EXERCISE DESCRIPTION:
Reproduce the material below line by line, beginning with its first line and ending with the line that contains "PI = math.pi"; leave out pictures.

DATASET EXTRACT:
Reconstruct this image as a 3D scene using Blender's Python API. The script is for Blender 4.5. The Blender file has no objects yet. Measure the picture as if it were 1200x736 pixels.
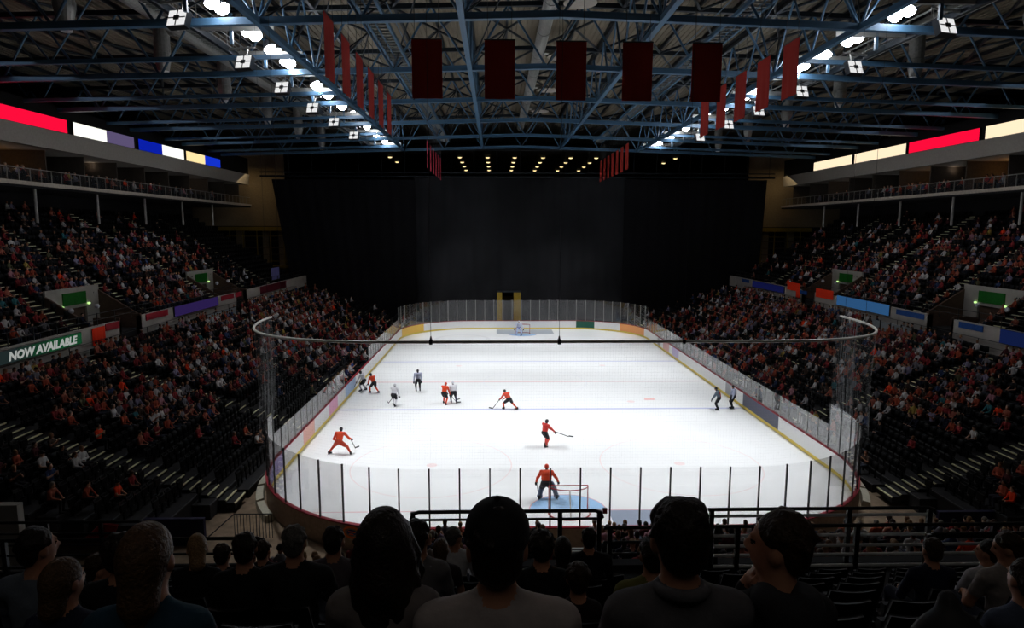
import bpy, math, random
import numpy as np
from mathutils import Vector, Matrix
random.seed(7); rng = np.random.default_rng(11)
S = bpy.context.scene
COL = S.collection
PI = math.pi

# ------------------------------------------------------------------ camera, world, exposure, lights
CAM = (-3.404, -54.909, 13.121)
cd = bpy.data.cameras.new('camera'); cam = bpy.data.objects.new('camera', cd); COL.objects.link(cam)
cam.location = CAM
cd.sensor_fit = 'HORIZONTAL'; cd.sensor_width = 36.0; cd.lens = 755.8 / 1200 * 36.0
cd.clip_start = .1; cd.clip_end = 400
cam.rotation_mode = 'QUATERNION'
cam.rotation_quaternion = (Matrix.Rotation(-.0254, 3, 'Z') @ Matrix.Rotation(PI/2 - .1298, 3, 'X') @ Matrix.Rotation(.0020, 3, 'Z')).to_quaternion()
S.camera = cam
w = bpy.data.worlds.new('world'); S.world = w; w.use_nodes = True
bgn = w.node_tree.nodes['Background']; bgn.inputs[0].default_value = (.6, .7, 1, 1); bgn.inputs[1].default_value = .0008
S.view_settings.view_transform = 'Standard'; S.view_settings.look = 'None'
S.view_settings.exposure = 0.0; S.view_settings.gamma = 1.0; S.view_settings.use_curve_mapping = False
S.cycles.transparent_max_bounces = 24
S.cycles.max_bounces = 6; S.cycles.diffuse_bounces = 4; S.cycles.glossy_bounces = 2; S.cycles.transmission_bounces = 2
S.cycles.sample_clamp_indirect = 4.0
S.cycles.use_denoising = True

FLOOD_POWER = 7000.0
def light(kind, name, loc, power, color=(1, 1, 1), size=.2, target=None, cone=60, blend=.5, size_y=None):
    ld = bpy.data.lights.new(name, kind); ld.energy = power; ld.color = color
    if kind == 'AREA':
        ld.size = size
        if size_y: ld.shape = 'RECTANGLE'; ld.size_y = size_y
    else: ld.shadow_soft_size = size
    if kind == 'SPOT': ld.spot_size = math.radians(cone); ld.spot_blend = blend
    o = bpy.data.objects.new(name, ld); COL.objects.link(o); o.location = loc
    if target is not None:
        o.rotation_euler = (Vector(target) - Vector(loc)).to_track_quat('-Z', 'Y').to_euler()
    return o
# unseen fill lamps added to lift the dark near rows and side stands
light('AREA', 'fill_light', (-3, -58, 21), 45, (1, .93, .85), 16, (-3, -52, 10), size_y=5)
for sx in (-1, 1):
    light('AREA', 'fill_light', (sx*33, 0, 23), 260, (.9, .93, 1), 4, (sx*33, 0, 5), size_y=50)
    light('AREA', 'end_wall_light', (sx*39, 38.5, 20.5), 75, (1, .75, .4), 4, (sx*39, 43, 10))

# ------------------------------------------------------------------ helpers: materials
def lin(c):
    if isinstance(c, str):
        c = tuple(int(c[i:i+2], 16)/255 for i in (0, 2, 4))
    return tuple(x/12.92 if x <= .04045 else ((x+.055)/1.055)**2.4 for x in c) + (1.0,)
MATS = {}
def mat(name, rgb, rough=.6, metal=0., vary=.15, scale=6., bump=0., emit=0., spec=.3, kind=None):
    if name in MATS: return MATS[name]
    m = bpy.data.materials.new(name); m.use_nodes = True; MATS[name] = m
    nt = m.node_tree; N = nt.nodes; L = nt.links
    b = N['Principled BSDF']; c = lin(rgb[0] if isinstance(rgb, list) else rgb)
    b.inputs['Roughness'].default_value = rough; b.inputs['Metallic'].default_value = metal
    b.inputs['Specular IOR Level'].default_value = spec
    if emit:
        b.inputs['Base Color'].default_value = (0, 0, 0, 1)
        b.inputs['Specular IOR Level'].default_value = 0
        b.inputs['Emission Color'].default_value = c; b.inputs['Emission Strength'].default_value = emit
        return m
    tc = N.new('ShaderNodeTexCoord'); nz = N.new('ShaderNodeTexNoise')
    nz.inputs['Scale'].default_value = scale; nz.inputs['Detail'].default_value = 4
    L.new(tc.outputs['Object'], nz.inputs['Vector'])
    if kind == 'objcolor' or kind == 'attr':
        if kind == 'attr':
            src = N.new('ShaderNodeAttribute'); src.attribute_name = 'tint'; so = src.outputs['Color']
        else:
            src = N.new('ShaderNodeObjectInfo'); so = src.outputs['Color']
        mx = N.new('ShaderNodeMix'); mx.data_type = 'RGBA'; mx.blend_type = 'MULTIPLY'; mx.inputs[0].default_value = 1
        mr = N.new('ShaderNodeMapRange'); mr.inputs[3].default_value = 1-vary; mr.inputs[4].default_value = 1+vary
        L.new(nz.outputs[0], mr.inputs[0]); L.new(so, mx.inputs[6]); L.new(mr.outputs[0], mx.inputs[7])
        L.new(mx.outputs[2], b.inputs['Base Color'])
    elif kind == 'random':          # a colour per object from a list
        src = N.new('ShaderNodeObjectInfo'); cr = N.new('ShaderNodeValToRGB'); cr.color_ramp.interpolation = 'CONSTANT'
        hs = N.new('ShaderNodeMath'); hs.operation = 'MULTIPLY'; hs.inputs[1].default_value = scale*7.31
        fr = N.new('ShaderNodeMath'); fr.operation = 'FRACT'
        L.new(src.outputs['Random'], hs.inputs[0]); L.new(hs.outputs[0], fr.inputs[0]); L.new(fr.outputs[0], cr.inputs[0])
        cols = rgb if isinstance(rgb, list) else [rgb]
        el = cr.color_ramp.elements
        el[0].color = lin(cols[0])
        el[1].position = 1/len(cols); el[1].color = lin(cols[1])
        for i in range(2, len(cols)):
            e = el.new(i/len(cols)); e.color = lin(cols[i])
        L.new(cr.outputs[0], b.inputs['Base Color'])
    else:
        cr = N.new('ShaderNodeValToRGB')
        cr.color_ramp.elements[0].position = .3; cr.color_ramp.elements[1].position = .7
        cr.color_ramp.elements[0].color = tuple(x*(1-vary) for x in c[:3]) + (1,)
        cr.color_ramp.elements[1].color = tuple(min(1, x*(1+vary)) for x in c[:3]) + (1,)
        L.new(nz.outputs[0], cr.inputs[0]); L.new(cr.outputs[0], b.inputs['Base Color'])
    if bump:
        bp = N.new('ShaderNodeBump'); bp.inputs['Strength'].default_value = bump; bp.inputs['Distance'].default_value = .02
        L.new(nz.outputs[0], bp.inputs['Height']); L.new(bp.outputs[0], b.inputs['Normal'])
    return m
def glass_mat(name, haze=.05, tint=(1, 1, 1), gloss=1.45, hazecol=(.8, .85, .9)):
    m = bpy.data.materials.new(name); m.use_nodes = True; nt = m.node_tree; N = nt.nodes; L = nt.links
    N.remove(N['Principled BSDF']); out = N['Material Output']
    tr = N.new('ShaderNodeBsdfTransparent'); tr.inputs[0].default_value = tint + (1,)
    gl = N.new('ShaderNodeBsdfGlossy'); gl.inputs['Roughness'].default_value = .03
    df = N.new('ShaderNodeBsdfDiffuse'); df.inputs[0].default_value = hazecol + (1,)
    nz = N.new('ShaderNodeTexNoise'); nz.inputs['Scale'].default_value = 1.3; tc = N.new('ShaderNodeTexCoord')
    L.new(tc.outputs['Object'], nz.inputs['Vector'])
    mr = N.new('ShaderNodeMapRange'); mr.inputs[3].default_value = haze*.6; mr.inputs[4].default_value = haze*1.4
    L.new(nz.outputs[0], mr.inputs[0])
    m1 = N.new('ShaderNodeMixShader'); L.new(mr.outputs[0], m1.inputs[0]); L.new(tr.outputs[0], m1.inputs[1]); L.new(df.outputs[0], m1.inputs[2])
    m2 = N.new('ShaderNodeMixShader'); fz = N.new('ShaderNodeFresnel'); gm = N.new('ShaderNodeNewGeometry'); io = N.new('ShaderNodeMapRange')
    io.inputs[3].default_value = gloss; io.inputs[4].default_value = 1/gloss      # the same glass seen from inside and outside
    L.new(gm.outputs['Backfacing'], io.inputs[0]); L.new(io.outputs[0], fz.inputs[0]); L.new(fz.outputs[0], m2.inputs[0])
    L.new(m1.outputs[0], m2.inputs[1]); L.new(gl.outputs[0], m2.inputs[2]); L.new(m2.outputs[0], out.inputs[0])
    return m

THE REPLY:
Reconstruct this image as a 3D scene using Blender's Python API. The script is for Blender 4.5. The Blender file has no objects yet. Measure the picture as if it were 1200x736 pixels.
import bpy, math, random
import numpy as np
from mathutils import Vector, Matrix
random.seed(7); rng = np.random.default_rng(11)
S = bpy.context.scene
COL = S.collection
PI = math.pi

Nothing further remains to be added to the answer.